Thursday, March 19, 2020

Lord Dholakia's campaign to raise the age of criminal responsibility

The BBC play Responsible Child, shown just before Christmas, questioned the low age of criminal responsibility in Britain and in particular our practice of trying children as young as 10 in front of a jury as though they were adults.

This is a cause the Liberal Democrat peer Lord Dholakia has long been fighting. Before the general election was called he had succeeded in taking a bill through the Lords to raise the age of criminal responsibility to 12 and he has promised to continue this campaign.

Here he is moving the second reading of his bill in September 2017 and talking about the trial of the killers of James Bulger:
Most foreign commentators were amazed that children of that age should be tried in an adult Crown Court. They questioned whether such young children could really understand the complexities of a lengthy criminal prosecution and trial; whether they should have appeared in the full glare of media coverage; whether they understood all the issues and the language of the trial; whether they could give sensible instructions to their lawyers; and whether their decision not to give evidence was simply because they were frightened of speaking in such a setting. 
Even though some changes have been made to court processes involving children since then, it remains true that exposing such young children to a criminal trial is no way to achieve justice. 
The scene from Responsible Child above - click on the image to go to a video on Twitter - conveys well the absurdity of pretending that a traumatised child can participate meaningfully in his own trial.

It is also reminds us how good the performance by the young lead, Billy Barratt, was.

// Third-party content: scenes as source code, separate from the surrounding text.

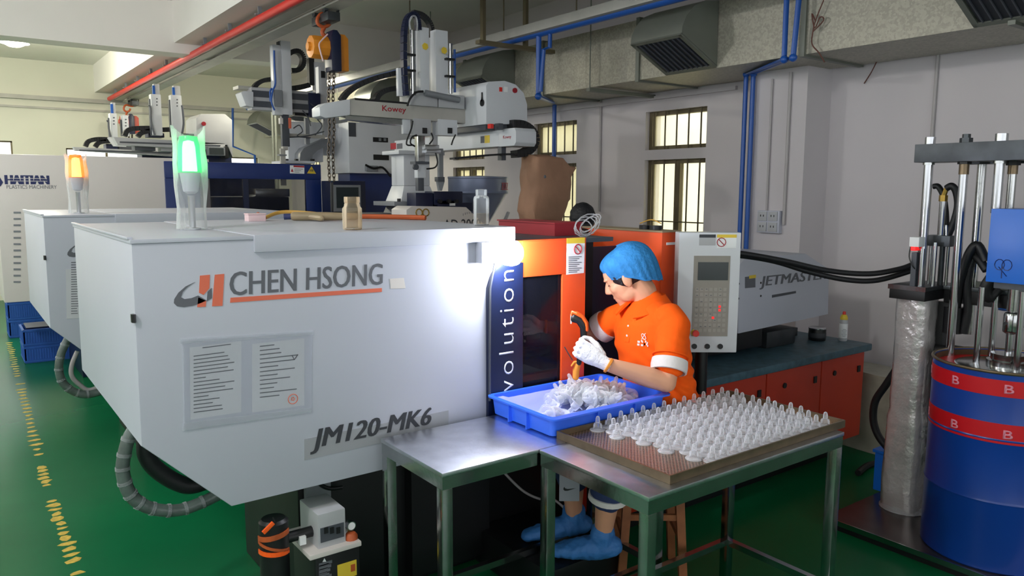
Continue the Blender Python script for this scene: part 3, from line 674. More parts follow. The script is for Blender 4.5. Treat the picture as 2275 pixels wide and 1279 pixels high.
u = MB(); decal(u, [(644, 367), (676, 368), (676, 386), (644, 385)], HY-.02, .002); s1 = u.build('warning_label', 'paper', m3, smooth=False)
u = MB(); decal(u, [(652, 367.5), (676, 368.5), (676, 372), (652, 371)], HY-.0225, .001); u.build('label_header', 'inkr', s1, smooth=False)
u = MB(); decal(u, [(646, 381), (652, 382), (649, 374)], HY-.0225, .001); u.build('label_triangle', 'inkr', s1, smooth=False)
u = MB()
for k in range(3): decal(u, [(654, 374.5+k*3.4), (673-k*4, 375.5+k*3.4), (673-k*4, 376.4+k*3.4), (654, 375.6+k*3.4)], HY-.0225, .001)
u.build('printed_lines', 'ink', s1, smooth=False)
u = MB(); decal(u, [(682, 385), (702, 386), (692, 369)], HY-.02, .002); s2 = u.build('warning_triangle', 'yell', m3, smooth=False)
u = MB()
for x in (689, 692.3, 695): decal(u, [(x-.8, 381), (x+.8, 381), (x+.8, 376), (x-.8, 376)], HY-.0225, .001)
u.build('warning_mark', 'inkd', s2, smooth=False)
# its control console, pale carriage cover and dark cylinders
CY = 7.1
a, b = ony(738, 478, CY), ony(812, 402, CY)
cns = rbox(a.x, b.x, CY, CY+.25, a.z-.5, b.z).build('console', 'navyd', m3, bevel=.01)
a, b = ony(741, 470, CY), ony(800, 411, CY); rbox(a.x, b.x, CY-.01, CY, a.z, b.z).build('console_bezel', 'grey', cns, smooth=False)
a, b = ony(747, 462, CY), ony(795, 416, CY); rbox(a.x, b.x, CY-.014, CY-.01, a.z, b.z).build('console_screen', 'screen', cns, smooth=False)
rbox(3.1, 3.5, CY+.02, HY+.9, 0, .9).build('console_stand', 'navyd', m3, bevel=.01)
for (x, r_) in ((800, .13), (846, .20)):
    a = ony(x, 382, 7.9); MB().lathe([(r_, -1.4), (r_, -.06), (r_*.8, 0)], a, 20).build('accumulator', 'navy', m3)
# ================================================================== ROBOTS, HOISTS, THINGS ON THE MACHINES
def pxb(x0, y0, x1, y1, Y, dep, mb=None):
    """box whose front face on the plane y = Y spans two pixels"""
    a, b = ony(x0, y1, Y), ony(x1, y0, Y)
    return (mb or MB()).box(min(a.x, b.x), max(a.x, b.x), Y, Y+dep, min(a.z, b.z), max(a.z, b.z))
def pxc(x, y0, y1, Y, r, mb=None, n_=12):
    """upright cylinder on the plane y = Y between two pixel heights"""
    xm = ony(x, (y0+y1)/2, Y)
    return (mb or MB()).cyl((xm.x, Y, ony(x, y1, Y).z), (xm.x, Y, ony(x, y0, Y).z), r, n=n_)
def pxt(px, Y, r, mb=None, n_=8, k=4): return (mb or MB()).tube([ony(x, y, Y) for x, y in px], r, n_, k)
def chain_guide(px, Y, h, dep, parent, m='rubber', name='cable_chain', k=4):
    """cable chain: a flat band made of links along a path"""
    P = crom([ony(x, y, Y) for x, y in px], k); mb = MB()
    for a, b in zip(P, P[1:]):
        t = (b-a); L = t.length
        if L < 1e-4: continue
        t.normalize(); nrm = t.cross(Y_).normalized(); mb.obox((a+b)/2+Y_*dep/2, t, Y_, nrm, L*.93, dep, h)
    o = mb.build(name, m, parent, smooth=False); return o
# ---- the long-armed robot on the second machine
RX = 3.35
r1 = thing('takeout_robot', 'large white take-out robot with long grey beam lettered in red, over the second machine', 'robot', (3.2, 5.8, 1.46))
near, far_ = onx(1113, 306, RX), onx(838, 332, RX)
zb, zt = near.z-.062, near.z+.058
bm_ = rbox(RX, RX+.16, near.y, 6.35, zb, zt).build('traverse_beam', 'white2', r1, bevel=.008)
xr = ony(1166, 306, near.y).x
MB().prism([(near.y-.20, zb+.02), (near.y-.18, zb-.004), (near.y+.01, zb-.004), (near.y+.01, zt+.004), (near.y-.18, zt+.004), (near.y-.20, zt-.02)], 'x', RX-.012, RX+.175).build('beam_end_cap', 'white2', r1, bevel=.006)
c = onx(1124, 310, RX-.012)
text('Kowey', V((RX-.0125, near.y-.045, c.z)), -Y_, Z_, .03, 'inkr', r1, width=.10)
for (x0, x1, y0, y1, m_) in ((868, 880, 317, 332, 'inkr'), (882, 894, 318, 331, 'ink'), (1068, 1076, 302, 318, 'ink'), (1077, 1088, 300, 318, 'yell')):
    a, b = onx(x0, y1, RX), onx(x1, y0, RX); rbox(RX-.002, RX, min(a.y, b.y), max(a.y, b.y), a.z, b.z).build('beam_label', m_, r1, smooth=False)
P = [(1142, 274), (1165, 276), (1184, 288), (1193, 306), (1188, 326), (1172, 338), (1150, 342)]
chain_guide(P, near.y-.02, .055, .09, r1, k=3)
chain_guide([(1150, 342), (1110, 343), (1060, 347), (1010, 352)], near.y-.02, .014, .07, r1, name='chain_tray')
MB().box(RX+.02, RX+.06, near.y+.02, near.y+.07, zb-.10, zb).build('chain_bracket', 'dgrey', r1, smooth=False)
# column and foot
cx_ = 3.22; cy_ = 5.82
f1 = ony(890, 447, cy_).z
MB().hull([V((cx_+sx*w, cy_+sy*d, z)) for sx, sy, w, d, z in ((-1, -1, .17, .14, f1), (1, -1, .17, .14, f1), (1, 1, .17, .14, f1), (-1, 1, .17, .14, f1))],
          [V((cx_+sx*w, cy_+sy*d, z)) for sx, sy, w, d, z in ((-1, -1, .125, .11, f1+.13), (1, -1, .125, .11, f1+.13), (1, 1, .125, .11, f1+.13), (-1, 1, .125, .11, f1+.13))]).build('column_flare', 'white2', r1, bevel=.006)
rbox(cx_-.125, cx_+.125, cy_-.11, cy_+.11, f1+.13, zb-.03).build('column', 'white2', r1, bevel=.01)
rbox(cx_-.19, cx_+.25, cy_-.15, cy_+.15, zb-.03, zb).build('column_cap', 'white2', r1, bevel=.004)
rbox(cx_-.26, cx_+.22, cy_-.19, cy_+.19, f1-.035, f1).build('foot_plate', 'grey', r1, bevel=.004)
MB().hull([V((cx_+sx*.2, cy_+sy*.16, 1.462)) for sx, sy in ((-1, -1), (1, -1), (1, 1), (-1, 1))], [V((cx_+sx*.16, cy_+sy*.14, f1-.035)) for sx, sy in ((-1, -1), (1, -1), (1, 1), (-1, 1))]).build('riser', 'dgrey', r1)
for sx in (-.2, .16): MB().cyl((cx_+sx, cy_-.16, f1), (cx_+sx, cy_-.16, f1+.025), .016, n=6).build('foot_bolt', 'black', r1)
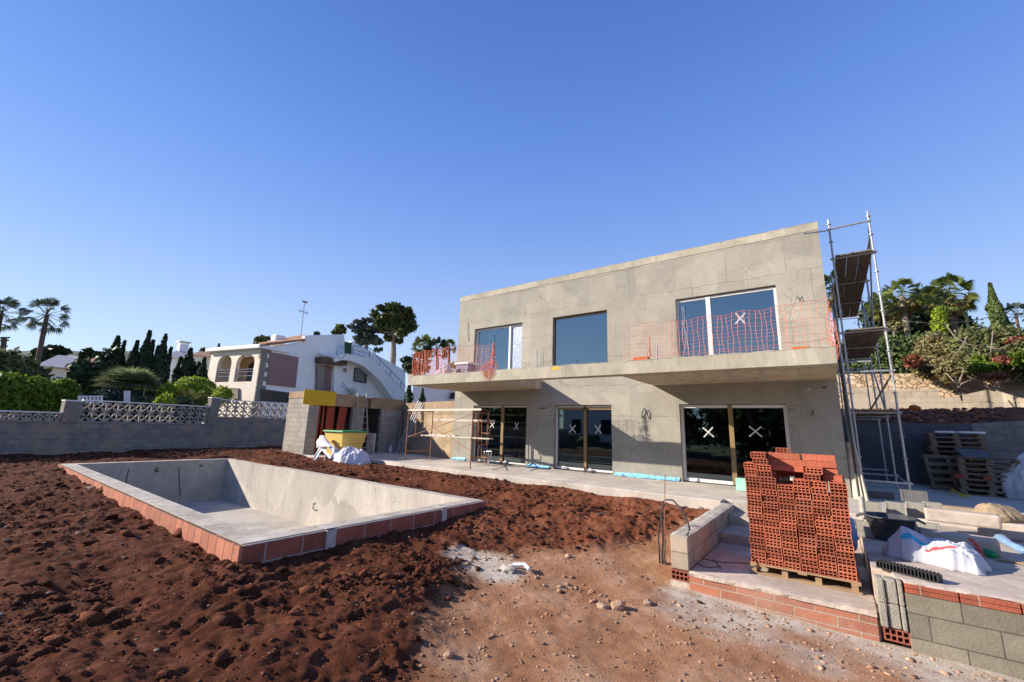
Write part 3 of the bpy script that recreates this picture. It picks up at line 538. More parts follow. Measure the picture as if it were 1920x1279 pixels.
# boards run along Y, so use X as the course direction
def boards(name, ax2, ca, cb, mort, w_):
    m = bpy.data.materials.new(name); m.use_nodes = True; t = m.node_tree; N = t.nodes; L = t.links; b = N['Principled BSDF']; b.inputs['Roughness'].default_value = .9
    tc = N.new('ShaderNodeTexCoord'); mp = N.new('ShaderNodeMapping'); mp.inputs['Rotation'].default_value = (0, 0, ax2); L.new(tc.outputs['Object'], mp.inputs[0])
    br = N.new('ShaderNodeTexBrick'); br.inputs['Scale'].default_value = 1; br.inputs['Brick Width'].default_value = 3.1; br.inputs['Row Height'].default_value = w_; br.inputs['Mortar Size'].default_value = .006
    br.inputs['Color1'].default_value = (*ca, 1); br.inputs['Color2'].default_value = (*cb, 1); br.inputs['Mortar'].default_value = (*mort, 1); L.new(mp.outputs[0], br.inputs[0])
    nz = N.new('ShaderNodeTexNoise'); nz.inputs['Scale'].default_value = 5; nz.inputs['Detail'].default_value = 8; L.new(tc.outputs['Object'], nz.inputs[0]); mr = N.new('ShaderNodeMapRange'); mr.inputs[1].default_value = .3; mr.inputs[2].default_value = .7; mr.inputs[3].default_value = .75; mr.inputs[4].default_value = 1.2; L.new(nz.outputs[0], mr.inputs[0])
    h = N.new('ShaderNodeHueSaturation'); L.new(br.outputs[0], h.inputs['Color']); L.new(mr.outputs[0], h.inputs['Value']); L.new(h.outputs[0], b.inputs[0])
    bp = N.new('ShaderNodeBump'); bp.inputs['Strength'].default_value = .4; bp.inputs['Distance'].default_value = .01; L.new(nz.outputs[0], bp.inputs['Height']); L.new(bp.outputs[0], b.inputs['Normal']); MATS[name] = m; return m
M['soffit'] = boards('board_soffit', 0, (.46, .38, .27), (.40, .32, .22), (.26, .21, .15), .5)
for a, b in ((BX0, .45), (4.72, BX1)):
    mb = MB(); mb.box(a, b, -2.6, 0, 2.91, 3.25); mb.build('balcony_slab', 'soffit', house)
mb = MB()
for x in (5.9, 6.55, 7.25, 8.0, 8.75): mb.ob((x, -2.58, 2.899), (.06, 0, 0), (-.12, 2.56, 0), (0, 0, .01))
for x in (5.9,): pass
mb.build('joist_mark', 'beamc', house)
# windows
M['film2'] = mat('pale_curtain', (.55, .58, .62), .8, (.4, .43, .48), 3, .5, 10, stretch=(6, 1, .4))
def xat(px, py, y): return at(px, py, y=y).x
def glazing(name, x0, x1, z0, z1, mull, y, frame_m, glass, films=(), mm='pvc', mw=.09, fw=.07, fwl=None):
    fr = MB(); fwl = fwl or fw
    fr.box(x0, x0+fwl, y-.03, y+.05, z0, z1); fr.box(x1-fw, x1, y-.03, y+.05, z0, z1); fr.box(x0+fwl, x1-fw, y-.03, y+.05, z1-fw, z1); fr.box(x0+fwl, x1-fw, y-.03, y+.05, z0, z0+fw)
    f = fr.build(name, frame_m, house, bevel=.004)
    if mull is not None:
        m_ = MB(); m_.box(mull-mw/2, mull+mw/2, y-.05, y+.045, z0+.005, z1-.005); m_.build('mullion', mm, f)
    xs = [x0+fwl]+([mull-mw/2, mull+mw/2] if mull is not None else [])+[x1-fw]
    for i in range(0, len(xs), 2):
        g = MB(); g.ob((xs[i]-.01, y+.012, z0+fw-.01), (xs[i+1]-xs[i]+.02, 0, 0), (0, .012, 0), (0, 0, z1-z0-2*fw+.02)); g.build('pane', 'film' if i//2 in films else glass, f)
    return f
w1 = glazing('window', -3.15, -.55, 3.34, 5.66, xat(957, 640, .15), .15, 'pvc', 'glass_up', films=(1,), fwl=.12)
mb = MB(); mb.box(-2.98, -1.35, .42, .45, 3.4, 5.62); mb.build('curtain', 'film2', w1)  # pale curtain; its colour also stands in for a lighter pane reflection
w2 = glazing('window', .90, 3.16, 3.34, 5.66, None, .12, 'tanframe', 'glass_up', fw=.04)
w3 = glazing('window', 5.54, 8.33, 3.34, 5.66, xat(1330, 600, .12), .12, 'pvc', 'glass_up', mw=.13)
d1 = glazing('sliding_door', -3.0, -.24, .03, 2.28, xat(942, 820, .16), .16, 'pvc', 'glass_lo', mm='tanframe', mw=.12, fw=.05)
d2 = glazing('sliding_door', .99, 3.27, .03, 2.28, xat(1098, 820, .2), .2, 'pvc', 'glass_lo', mm='tanframe', mw=.10, fw=.07)
d3 = glazing('sliding_door', 5.50, 8.31, .03, 2.28, xat(1373, 820, .14), .14, 'pvc', 'glass_lo', mm='tanframe', mw=.12, fw=.09)
mb = MB(); mb.box(.99+.07, 3.27-.07, .15, .168, 2.14, 2.21); mb.build('head_strip', 'tanframe', d2)
def cross(parent, px, py, y, s=.17, tilt=0.0, wd=.036):
    c = at(px, py, y=y); mb = MB()
    for k, sg in enumerate((1, -1)):
        a = math.radians(50*sg+random.uniform(-9, 9)); e = Vector((math.cos(a), 0, math.sin(a))); n = Vector((-math.sin(a), 0, math.cos(a)))
        mb.ob(c-e*s-n*wd/2-Vector((0, .003+.003*k, 0)), e*2*s, n*wd, (0, .002, 0))
    mb.build('tape_cross', 'tape', parent)
cross(d1, 923, 797, .17, .15); cross(d1, 968.5, 799, .17, .16); cross(d2, 1073.5, 804, .21, .18); cross(d2, 1121.5, 805, .21, .18)
cross(d3, 1328, 810.5, .15, .2); cross(d3, 1416.5, 809, .15, .21); cross(w3, 1388, 597, .13, .21)
# crumpled transparent film hanging in the right window
mb = MB(); pts = []
for k in range(3): x = 5.66+.06*k; mb.path([(x+.05*math.sin(z*3+k)*(1 if z < 5 else .2)+.02*k*(z-5.4)*-.5, .10-.02*(k % 3), z) for z in (5.45, 5.1, 4.8, 4.5, 4.25, 4.0)], .008, 4)
mb.build('plastic_film', 'film', w3)
for px in ((1062, 877), ): pass
for d, pp in ((d2, (1058, 872)), (d2, (1107, 876)), (d3, (1305, 892)), (d1, (948, 863))):
    p = at(*pp, y=.1); mb = MB(); mb.box(p.x-.05, p.x+.05, .07, .12, .05, .13); mb.build('white_block', 'plasticw', d, bevel=.01)
# cable loops sticking out of the facade
def loop(pts, r=.012, m='cable'):
    mb = MB(); mb.path([at(a, b, y=-.02-c) for a, b, c in pts], r, 6); mb.build('cable_loop', m, house)
loop([(1203, 783, 0), (1205, 770, .05), (1207.5, 765.5, .06), (1213, 773, .05), (1217, 786, 0)], .015)
loop([(1011, 765.5, .0), (1019, 765.5, 0), (1027, 765, 0)], .014)
loop([(1494, 556, 0), (1493, 562, .03), (1495, 552, .05), (1500, 562, .03), (1502, 565, 0)], .008)
loop([(1522, 780, 0), (1524, 769, .05), (1526, 776, .03)], .012); loop([(1541, 727, 0), (1550, 727, 0)], .014)
loop([(878, 606, 0), (877, 625, .02), (879, 640, 0)], .01)
mb = MB(); p = at(1516, 730, y=-.01)
mb.box(p.x-.04, p.x+.04, -.015, 0, p.z-.03, p.z+.03); mb.build('socket_mark', 'tape', house)
# blue membrane at the wall foot
for a, b in ((-4.05, -3.3), (-.15, .85), (3.35, 5.42)):
    mb = MB()
    n = int((b-a)/.12); f_ = []; vs = []
    for i in range(n+1):
        x = a+(b-a)*i/n
        for (yy, zz) in ((-.004, .10), (-.03, .05), (-.10, .03), (-.16, .012)): vs.append((x, yy-random.uniform(0, .02), zz+random.uniform(-.012, .025)))
    for i in range(n):
        for k in range(3): f_.append((i*4+k, i*4+4+k, i*4+5+k, i*4+1+k))
    mb.add(vs, f_); mb.build('blue_membrane', 'bluesheet', house)
p = at(1042, 690, y=-3.006)
mb = MB(); mb.box(p.x-.14, p.x+.12, -3.004, -3.0005, p.z-.05, p.z+.035); mb.build('yellow_mark', 'yellow', house)
# rods, pipes on the balcony edge
mb = MB()
for px, t0, t1 in ((1007, 655, 691), (1018, 660, 690), (1232, 643, 672)):
    a = at(px, t1, y=-2.8); b = at(px, t0, y=-2.8); mb.tube((a.x, a.y, 3.2), (b.x, b.y, b.z), .014, 6)
mb.build('rod', 'steel', house)
# terrace slab in front
mb = MB(); mb.prism([(-9.2, -3.95, -.32), (-8.0, -3.97, -.32), (-6.9, -3.1, -.32), (-4.9, -2.95, -.32), (-3.9, -3.08, -.32), (7.12, -3.11, -.32), (7.12, -2.7, -.32), (9.6, -2.7, -.32), (9.6, 0, -.32), (X0, 0, -.32), (-9.2, 1.2, -.32)], (0, 0, .32))
struct(mb.build('pavement', 'slab', bevel=.02))
mb = MB(); mb.prism([(9.6, -2.2, -.32), (18, -2.2, -.32), (18, 9, -.32), (9.6, 9, -.32)], (0, 0, .3)); struct(mb.build('pavement', 'slab'))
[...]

Judging by Twitter, his emotional scenes towards the end of the play made the nation cry, but here he is beautifully understated.

If you read Lord Dholakia's speech in full - the whole debate is worth reading - you will find that he says:
A 30 year-old with the mental age of a 10 year-old child would probably be regarded as unfit to plead, so why do we see a child of 10 as capable of participating in the criminal justice process?
I suspect he and the writer of Responsible Child had spoken to the same experts.